Reputation: 1231
This piece of jQuery code posts to one of our php pages.
var json = '{"object1":{"object2":[{"string1":val1,"string2":val2}]}}';
$.post("phppage", json, function(data) {
alert(data);
});
Inside phppage, I have to do some processing depending on the post data. But I am not able to read the post data.
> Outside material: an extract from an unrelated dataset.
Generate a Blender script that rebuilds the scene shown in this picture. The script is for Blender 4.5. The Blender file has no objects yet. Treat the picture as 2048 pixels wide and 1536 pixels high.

foreach ($_POST as $k => $v) {
echo ' Key= ' . $k . ' Value= ' . $v;
}
Upvotes: 3
Views: 4741
Reputation: 51
use file_get_contents("php://input")
to capture the data received by your script when key=value
pairs are not used. This approach is common with jsonrpc APIs.
Upvotes: 5
Reputation: 2567
Instead of:
$.post("phppage", json, function(data) {
alert(data);
});
Make it:
$.post("phppage", 'json':json, function(data) {
alert(data);
});
Change to:
$json=json_decode($_POST['json']);
foreach($json as $k => $v) {
echo ' Key= ' . $k . ' Value= ' . $v;
}
or:
$json=json_decode($_POST['json']);
print_r($json);
Upvotes: 0
Reputation: 191729
What you have should work fine, but the JSON object is turned into an array of arrays when it is given to the POST data. You will get something like this:
["object1"]=>
array(1) {
["object2"]=>
array(1) {
[0]=>
array(2) {
["string1"]=>
string(4) "val1"
["string2"]=>
string(4) "val2"
}
}
}
}
So object1 is an array that holds all the other data. If you do
foreach ($_POST as $key => $val) {
echo $key . " > " . $val
}
It prints out "object1 > Array". In other words you need to iterate through the value as well. How you do this depends on how the data you are receiving is structured or whether you even know how it is structured.